• [Exercise directions] Gather all lines with "wide" from the records.

Scenes as source code:
=======

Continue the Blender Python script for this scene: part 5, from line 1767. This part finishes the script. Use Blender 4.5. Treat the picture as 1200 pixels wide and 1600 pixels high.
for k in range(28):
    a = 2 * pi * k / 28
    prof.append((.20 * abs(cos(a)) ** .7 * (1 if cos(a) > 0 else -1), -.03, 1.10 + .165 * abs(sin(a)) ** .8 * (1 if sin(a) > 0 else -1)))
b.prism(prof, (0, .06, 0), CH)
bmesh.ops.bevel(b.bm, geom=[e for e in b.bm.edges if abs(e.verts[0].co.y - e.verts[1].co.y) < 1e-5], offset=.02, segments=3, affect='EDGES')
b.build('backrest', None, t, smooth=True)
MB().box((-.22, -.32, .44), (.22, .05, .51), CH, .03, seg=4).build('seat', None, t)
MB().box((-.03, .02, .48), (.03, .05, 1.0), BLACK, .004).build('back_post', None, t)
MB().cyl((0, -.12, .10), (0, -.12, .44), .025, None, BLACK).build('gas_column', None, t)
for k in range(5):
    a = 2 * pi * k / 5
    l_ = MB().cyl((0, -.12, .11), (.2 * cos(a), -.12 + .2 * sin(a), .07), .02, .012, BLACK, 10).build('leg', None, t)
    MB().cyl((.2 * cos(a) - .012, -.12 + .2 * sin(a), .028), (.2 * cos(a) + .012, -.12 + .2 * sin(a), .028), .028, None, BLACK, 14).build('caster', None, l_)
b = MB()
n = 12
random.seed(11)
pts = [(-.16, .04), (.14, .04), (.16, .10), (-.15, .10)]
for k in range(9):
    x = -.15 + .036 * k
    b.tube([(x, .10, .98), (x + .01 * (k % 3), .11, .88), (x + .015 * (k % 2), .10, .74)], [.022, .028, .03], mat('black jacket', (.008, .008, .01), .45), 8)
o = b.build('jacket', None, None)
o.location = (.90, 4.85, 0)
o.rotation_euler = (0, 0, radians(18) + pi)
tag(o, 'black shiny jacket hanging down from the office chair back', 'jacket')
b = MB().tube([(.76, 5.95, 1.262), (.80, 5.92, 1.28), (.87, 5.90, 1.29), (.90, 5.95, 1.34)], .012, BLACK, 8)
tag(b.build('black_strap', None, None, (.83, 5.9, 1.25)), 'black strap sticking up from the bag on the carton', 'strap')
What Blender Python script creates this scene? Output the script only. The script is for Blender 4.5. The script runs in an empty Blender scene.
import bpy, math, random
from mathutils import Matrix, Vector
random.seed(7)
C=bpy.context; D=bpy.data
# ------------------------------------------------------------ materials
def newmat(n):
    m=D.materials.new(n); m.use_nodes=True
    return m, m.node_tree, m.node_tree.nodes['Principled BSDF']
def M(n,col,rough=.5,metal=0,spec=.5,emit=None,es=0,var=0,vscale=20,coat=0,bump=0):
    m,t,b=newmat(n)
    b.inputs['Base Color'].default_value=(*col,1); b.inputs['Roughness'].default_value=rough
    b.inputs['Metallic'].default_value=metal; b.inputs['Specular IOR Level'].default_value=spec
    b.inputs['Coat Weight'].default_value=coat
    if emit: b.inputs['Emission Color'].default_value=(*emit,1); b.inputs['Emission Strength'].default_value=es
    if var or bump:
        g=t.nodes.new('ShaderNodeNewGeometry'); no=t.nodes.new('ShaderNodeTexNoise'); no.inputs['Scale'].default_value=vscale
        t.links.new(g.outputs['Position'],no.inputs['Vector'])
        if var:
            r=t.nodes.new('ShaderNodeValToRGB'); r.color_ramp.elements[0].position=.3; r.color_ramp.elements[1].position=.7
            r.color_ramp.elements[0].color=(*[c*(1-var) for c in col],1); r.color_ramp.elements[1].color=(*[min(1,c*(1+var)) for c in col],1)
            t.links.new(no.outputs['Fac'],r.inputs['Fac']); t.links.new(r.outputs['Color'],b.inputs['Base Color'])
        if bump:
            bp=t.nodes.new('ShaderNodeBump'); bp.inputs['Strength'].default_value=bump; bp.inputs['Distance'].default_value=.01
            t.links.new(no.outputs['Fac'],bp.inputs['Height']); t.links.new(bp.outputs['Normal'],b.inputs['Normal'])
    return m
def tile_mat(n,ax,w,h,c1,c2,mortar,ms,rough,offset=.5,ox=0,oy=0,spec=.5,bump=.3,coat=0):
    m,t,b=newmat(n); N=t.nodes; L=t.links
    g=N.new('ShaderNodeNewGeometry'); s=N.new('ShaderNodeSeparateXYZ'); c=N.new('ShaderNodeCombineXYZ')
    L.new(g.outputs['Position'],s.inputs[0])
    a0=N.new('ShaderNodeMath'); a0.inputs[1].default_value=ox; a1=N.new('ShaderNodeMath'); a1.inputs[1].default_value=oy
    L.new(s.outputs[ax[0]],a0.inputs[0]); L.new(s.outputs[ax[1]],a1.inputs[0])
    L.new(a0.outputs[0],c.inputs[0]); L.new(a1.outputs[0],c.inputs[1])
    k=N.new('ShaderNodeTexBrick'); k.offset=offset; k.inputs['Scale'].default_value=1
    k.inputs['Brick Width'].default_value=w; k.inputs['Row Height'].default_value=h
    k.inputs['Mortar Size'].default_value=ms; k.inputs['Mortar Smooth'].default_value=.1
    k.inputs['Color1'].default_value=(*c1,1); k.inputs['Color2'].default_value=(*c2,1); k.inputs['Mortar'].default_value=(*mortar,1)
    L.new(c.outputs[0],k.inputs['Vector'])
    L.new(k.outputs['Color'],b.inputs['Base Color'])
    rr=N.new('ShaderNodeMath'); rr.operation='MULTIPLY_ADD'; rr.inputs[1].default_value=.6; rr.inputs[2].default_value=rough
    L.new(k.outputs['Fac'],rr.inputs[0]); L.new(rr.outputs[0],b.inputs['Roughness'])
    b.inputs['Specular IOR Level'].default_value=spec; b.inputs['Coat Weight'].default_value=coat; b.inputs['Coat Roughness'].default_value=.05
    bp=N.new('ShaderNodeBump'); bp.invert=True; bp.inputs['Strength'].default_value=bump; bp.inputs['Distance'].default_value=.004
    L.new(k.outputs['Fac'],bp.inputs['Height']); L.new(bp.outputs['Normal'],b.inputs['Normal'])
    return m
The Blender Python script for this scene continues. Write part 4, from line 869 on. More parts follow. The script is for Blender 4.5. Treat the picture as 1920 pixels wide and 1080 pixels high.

=======

• [Reply]
Continue the Blender Python script for this scene: part 5, from line 1767. This part finishes the script. Use Blender 4.5. Treat the picture as 1200 pixels wide and 1600 pixels high.
The Blender Python script for this scene continues. Write part 4, from line 869 on. More parts follow. The script is for Blender 4.5. Treat the picture as 1920 pixels wide and 1080 pixels high.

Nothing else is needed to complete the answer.